July 1, 2012
The Graphic Architect
Jimenez Lai likes stories about buildings and buildings that tell stories.
ARCHITECTS
Bureau Spectacular
www.bureau-spectacular.net
BOOK
Citizens of No Place:
An Architectural Graphic Novel
by Jimenez Lai
Princeton Architectural Press
144 pp., $19.95
Chicago
To house his four-year-old Chicago-based firm, Bureau Spectacular (known to friends as B.S.), Jimenez Lai chose a large loft in an industrial neighborhood where the old buildings, like all good stories, have beginnings, middles, and ends. To get to the fifth-floor studio, visitors climb into an old rusty metal cage that began life as a freight elevator. It rises slowly, and at the other end are the 33-year-old Lai and his staff: one full-time architect, and a few others, some of whom are recent graduates of the University of Illinois at Chicago School of Architecture, where Lai is an assistant professor. “Chicago’s conservative, but I like it,” Lai says. “I’m one of only four interesting architects here,” he adds, and laughs. Lai likes to laugh at his own humor. But his work is serious enough that it won this year’s Architectural League Prize for young architects.
Inspired by previous “paper architects,” who explored far-out ideas by drawing their theories instead of blueprints, Jimenez Lai produces comics. His Citizens of No Place: An Architectural Graphic Novel, recently published by Princeton Architectural Press, follows in the tradition of Rem Koolhaas’s Content, but makes the page come alive for a generation raised on radio shows like This American Life (which Lai listens to) and manga (Lai’s favorite is Doraemon: Gadget Cat from the Future). When he talks about the irony of This American Life, or the fact that cats are indispensable, Lai’s speech recalls Koolhaas, for whom he worked in 2007. Small bunches of big words cascade nonstop, and he swallows the ends of sentences, his mind already on the next idea.
Citizens of No Place collects ten of Lai’s intensely beautiful, whimsical, and profound graphic stories on architecture and urbanism. It’s as if the Little Prince grew up to become an architect. In these fables, Lai explores a series of hypotheses: What kinds of buildings should it be legal to fornicate with? How can dance generate shapes that can be abstracted into a skyline of buildings? What will happen if, in the year 2200, New York extrudes Central Park into a 12-kilometer-high tower scraping the stratosphere? The comics speak of politics, justice, economics, and even whether a young architect, obsessed with building, can find love. These are the inquiries of a seriously talented designer itching to build. Like all good storytellers, Jimenez Lai likes to embellish. “I don’t necessarily believe in honesty,” he says. “I believe in my imagination.” Bureau Spectacular’s strategy is to make “absurd stories about fake realities to invite enticing possibilities.”

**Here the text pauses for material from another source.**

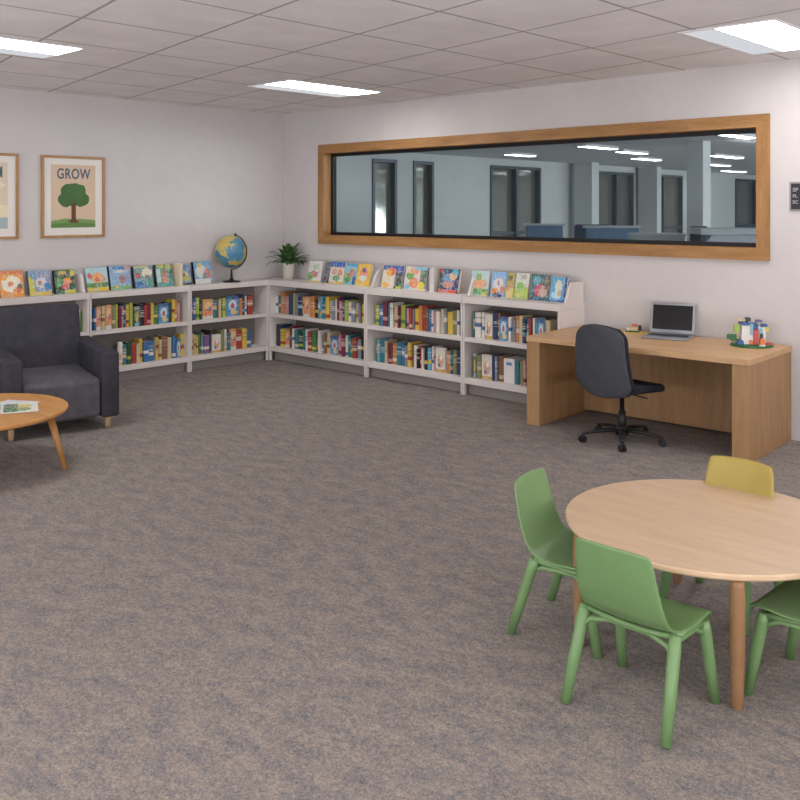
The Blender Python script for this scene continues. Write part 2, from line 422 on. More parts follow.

He draws the comics to storyboard ideas that can be developed into architecture. In one of the stories, a man goes up into outer space, realizes he doesn’t need much to live, comes back and chooses a small, simple space to sleep in. Lai built such a space and put it in his studio. The Briefcase House is just a series of compartments defined by plywood planes. It’s a great hiding place for the office cat, Helvetica, and Lai sleeps in it when the lights are out in Bureau Spectacular.
Tensions between dualities often inform his exploration of spaces: grounded work versus speculation, solid versus empty, the profound against the silly. And hard versus soft, as in the other installation in his studio, White Elephant (Privately Soft)—rigid polycarbonate geometry on the outside, cowhide on the inside, “and story possibilities,” Lai says.

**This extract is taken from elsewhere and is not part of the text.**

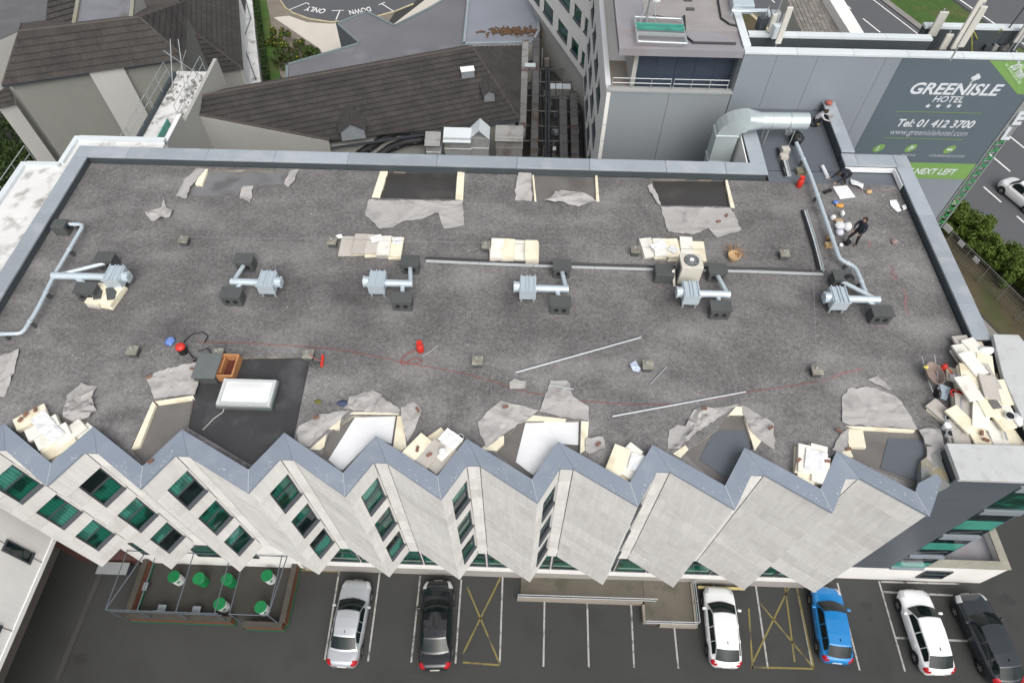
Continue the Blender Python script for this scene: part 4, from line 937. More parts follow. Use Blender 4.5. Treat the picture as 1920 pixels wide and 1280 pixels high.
pale_blue_pl = pm('pale_blue_sheeting', (.50,.58,.70), .4, .15, 4, .1, 10, .3, 12)
timber = pm('raw_timber', (.42,.20,.085), .8, .2, 2, .15, 12, .1, 20, rnd=.05)
brick_mat = pm('weathered_red_brick', (.20,.105,.075), .9, .25, 6, .2, 20, .2, 25, rnd=.15)
orange_mat = pm('orange_cloth', (.62,.30,.07), .8, .2, 4, .1, 12, .2, 14)
tan_mat = pm('tan_cardboard', (.48,.33,.18), .85, .12, 3, .08, 12, .05, 14, rnd=.08)
def fan_unit(box, end, nh, sh_, label, group='roof extract fan units'):
    zt = ZR + .85; zp = ZR + .52
    b = at(*box, zt); e = at(*end, zp); n_ = at(*nh, ZR+.62); s_ = at(*sh_, ZR+.62)
    sg = 1 if e.x > b.x else -1
    t = thing('extract_fan_unit', (b.x, b.y, ZR), label, 'roof fan', group)
    h = MB(); h.box(b.x-.37, b.x+.37, b.y-.46, b.y+.46, ZR+.26, zt-.03)
    hz = h.build('fan_housing', galv, t, bevel=.025)
    for dx in (-.30, -.06, .08, .30): MB().box(b.x+dx-.02, b.x+dx+.02, b.y-.475, b.y+.475, zt-.028, zt+.03).build('flange', galv, hz)
    MB().box(b.x-.385, b.x+.385, b.y-.485, b.y-.462, zt-.08, zt+.01).build('flange', galv, hz)
    for dx in (-.28,.28):
        for dy in (-.36,.36): MB().box(b.x+dx-.04, b.x+dx+.04, b.y+dy-.04, b.y+dy+.04, ZR, ZR+.258).build('foot', rail_mat, t)
    MB().cyl((b.x-sg*.372, b.y, zp+.06), (b.x-sg*.62, b.y, zp+.06), .24, 12).build('motor_cover', galv, t, smooth=False)
    MB().box(*(sorted((b.x-sg*.56, b.x-sg*.64))), b.y-.19, b.y+.19, zp-.12, zp+.24).build('terminal_box', galv, t)
    dr = MB(); random.seed(int(b.x*10))
    MB().tube([(b.x+sg*.36, b.y, zp), Vector((b.x, b.y, zp)).lerp(Vector((e.x, b.y, zp)), .6), (e.x, b.y, zp)], .165, 14).build('main_pipe', galv, t, smooth=False)
    for q, fr, zz in ((n_, .93, .0), (s_, .62, .0)):
        st = Vector((b.x + sg*.36 + (e.x - b.x - sg*.36)*fr, b.y, zp))
        en = Vector((q.x, q.y + (-.2 if q.y > b.y else .2), ZR+.42)); md = Vector((st.x*.6+en.x*.4, st.y*.5+en.y*.5, zp-.02))
        MB().tube([st, st.lerp(en, .5), en], .10, 10).build('branch_pipe', galv, t)
    for q, wd, dp in ((n_, .78, .56), (s_, .86, .55)):
        hd = MB(); hd.prism([(q.x-wd/2,q.y-dp/2),(q.x+wd/2,q.y-dp/2),(q.x+wd/2,q.y+dp/2),(q.x-wd/2,q.y+dp/2)], ZR-.02, ZR+.62)
        o = hd.build('hood', hood_mat, t, bevel=.03)
        MB().box(q.x-wd/2-.04, q.x+wd/2+.04, q.y-dp/2-.04, q.y+dp/2+.04, ZR+.622, ZR+.66).build('hood_cap', hood_mat, o)
        for k in (-1, 1): MB().cyl((q.x+k*.2*wd, q.y-dp/2-.03, ZR+.34), (q.x+k*.2*wd, q.y-dp/2+.05, ZR+.34), .10, 10).build('vent_port', black_mat, o)
    return t
fan_unit((212,511), (98,518), (196,482), (160,540), 'pale blue roof fan nearest the left parapet, joined to the long pipe')
fan_unit((499,521), (434,526), (457,485), (433,549), 'pale blue roof fan standing alone, second from the left')
fan_unit((706,521), (774,528), (769,489), (753,558), 'pale blue roof fan beside the start of the cable tray')
fan_unit((990,531), (1066,538), (1054,497), (1051,565), 'pale blue roof fan in the middle of the roof, in front of the tray')
fan_unit((1297,541), (1368,549), (1346,504), (1352,574), 'pale blue roof fan in front of the air conditioner')
fan_unit((1576,551), (1648,560), (1580,516), (1655,583), 'pale blue roof fan nearest the right parapet, below the kinked pipe')
def pipe_run(px, r, z, label, mat=galv, name='service_pipe', cat='pipe', n=10):
    P = [at(x, y, z) for x, y in px]; Q = []
    for i, p in enumerate(P):                      # rounded elbows
        if 0 < i < len(P)-1:
            a = p + (P[i-1]-p).normalized()*.22; c = p + (P[i+1]-p).normalized()*.22; Q += [a, a*.25 + p*.5 + c*.25, c]
        else: Q.append(p)
    t = thing(name, P[0], label, cat); MB().tube(Q, r, n).build('pipe', mat, t)
    for i, (a, b) in enumerate(zip(P, P[1:])):
        k = max(1, int((b-a).length/2.2))
        for j in range(k):
            c = a.lerp(b, (j+.5)/k); d = (b-a).normalized(); MB().cyl(c - d*.04, c + d*.04, r*1.25, n).build('collar', mat, t)
            if z - ZR > r+.1: MB().box(c.x-.06, c.x+.06, c.y-.06, c.y+.06, ZR, z-r).build('support', hood_mat, t)
    return t
lp = pipe_run([(123,420),(157,421),(101,517),(70,580),(42,625),(-30,627)], .085, ZR+.42, 'long pale blue pipe bending down the left side of the roof')
q = at(113,421,ZR+.5); MB().box(q.x-.35, q.x+.3, q.y-.28, q.y+.28, ZR, ZR+.6).build('hood', hood_mat, lp, bevel=.03); MB().cyl((q.x+.29,q.y,ZR+.4),(q.x+.36,q.y,ZR+.4), .14, 10).build('vent_port', black_mat, lp)
pipe_run([(1493,268),(1520,330),(1574,486),(1604,501),(1626,556)], .10, ZR+.42, 'pale blue kinked pipe running from the terrace to the right fan')
# cable tray
tray_mat = pm('dusty_white_tray', (.46,.49,.50), .6, .2, 1.5, .15, 10, .05, 14)
def tray(px, wd, label):
    P = [at(x, y, ZR+.12) for x, y in px]; t = thing('cable_tray', (P[0].x, P[0].y, ZR), label, 'cable tray'); k0 = None
    for a, b in zip(P, P[1:]):
        d = (b-a).normalized(); n = Vector((-d.y, d.x, 0)); L_ = (b-a).length; k = max(1, round(L_/2.8))
        for i in range(k):
            p, q = a + d*(L_*i/k + .01), a + d*(L_*(i+1)/k - .01)
            MB().prism([p - n*wd/2, q - n*wd/2, q + n*wd/2, p + n*wd/2], ZR+.06, ZR+.10).build('tray_length', tray_mat, t)
            MB().prism([p - n*wd/2, q - n*wd/2, q - n*(wd/2-.025), p - n*(wd/2-.025)], ZR+.101, ZR+.17).build('tray_side', tray_mat, t)
        MB().tube([a + n*wd*.55, a.lerp(b,.33) + n*wd*.62, a.lerp(b,.66) + n*wd*.5, b + n*wd*.55], .05, 6).build('cable', black_mat, t)
        MB().tube([a + n*wd*.25, a.lerp(b,.4) + n*wd*.22, b + n*wd*.25], .03, 6).build('cable', black_mat, t)
    return t
tray([(798,487),(1000,496),(1230,503),(1420,507),(1543,512)], .22, 'long cable tray crossing the roof behind the fans')
tray([(1541,508),(1526,450),(1508,394)], .22, 'cable tray leg turning back towards the terrace')
tray([(1478,330),(1470,300),(1463,278)], .30, 'short cable tray climbing into the grey terrace')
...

Last April, Bureau Spectacular put the proposal for its latest project, Three Little Worlds, on the Web site Kickstarter, seeking $20,000 for fabrication costs. Lai achieved his goal, but “the likelihood of me using Kickstarter again is very low,” he says with a laugh. “I felt like I was walking around with an unbearable stench of shamelessness.”

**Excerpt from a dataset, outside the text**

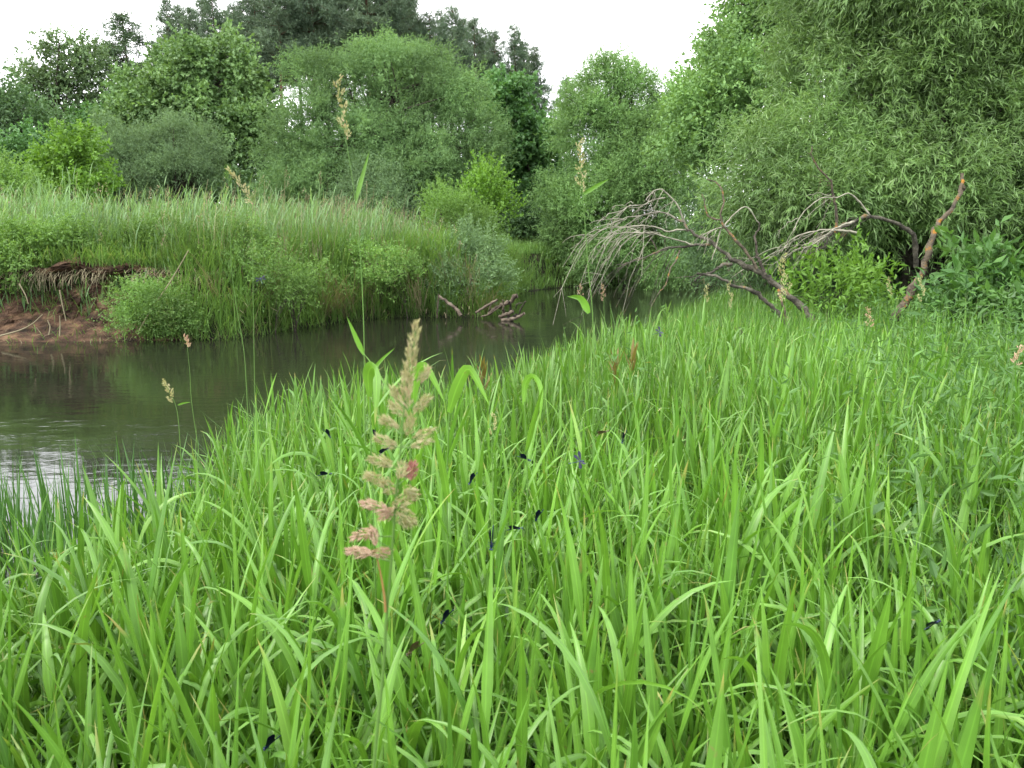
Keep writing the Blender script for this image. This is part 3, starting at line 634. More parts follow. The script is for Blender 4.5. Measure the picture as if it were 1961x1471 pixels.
# big willows on the near bank, right
tree("alder_tree", "tall round leaved tree rising behind the near willow against the sky", "tree", 1480, 21,
     [lobe(1490, 40, 21, 85, 80), lobe(1405, 125, 21, 62, 50), lobe(1350, 215, 20.5, 50, 52), lobe(1440, 180, 20, 110, 80), lobe(1570, -40, 21, 130, 110), lobe(1390, 290, 20, 90, 60), lobe(1530, 0, 22, 90, 80)],
     (.10, .06), (M['midwillow'], BK), .22, 620, .42, 14, 9, .45, .1, .2, limbs=28, sub=7)
tree("near_willow", "big drooping willow with long narrow leaves filling the right side", "willow", 1745, 12.5,
     [lobe(1740, 60, 13, 190, 120), lobe(1600, 175, 12.6, 100, 90), lobe(1850, 60, 13, 200, 150), lobe(1640, 260, 12, 150, 90), lobe(1510, 300, 12, 90, 70), lobe(1780, 240, 12, 170, 110), lobe(1930, 250, 12, 130, 120), lobe(1520, 370, 11.6, 130, 65), lobe(1680, 360, 11.2, 140, 70),
      lobe(1860, 370, 11.2, 130, 80), lobe(1990, 400, 11.5, 100, 120), lobe(1440, 410, 12.2, 80, 55), lobe(1600, 430, 11.8, 150, 45), lobe(1930, 490, 11.5, 110, 70), lobe(1750, -120, 13, 260, 140), lobe(1890, 20, 11.6, 140, 90), lobe(1830, 160, 11.6, 120, 70), lobe(1960, 140, 11.6, 90, 80), lobe(1700, -20, 12, 120, 80), lobe(1690, -30, 13.3, 140, 110), lobe(2050, 100, 12.5, 150, 200), lobe(2250, 250, 12, 150, 200), lobe(2230, 450, 11, 160, 130)],
     (.115, .017), (M['willow'], BK), .2, 2200, .33, 20, 10, .38, .4, .42, .25, skirt=.75, limbs=60, trunks=3, inner=.22, spread=.5, along=.62, sub=7)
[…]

Three Little Worlds was designed for the Project Space of the Architecture Foundation of London, inspired by the publisher Hugh Hefner and the artist Joseph Beuys, both of whom were exhibitionists. The installation’s cutouts framed visitors, as in the panels of a comic strip, so anyone who stepped inside became a character in a story. Lai lived in this installation during the London Festival of Architecture last June. Like Hefner in his mansion and Beuys in his art, he was surrounded by and became his work. Adding to graphic artist, architect, and teacher, Lai has made “performance artist” part of his story.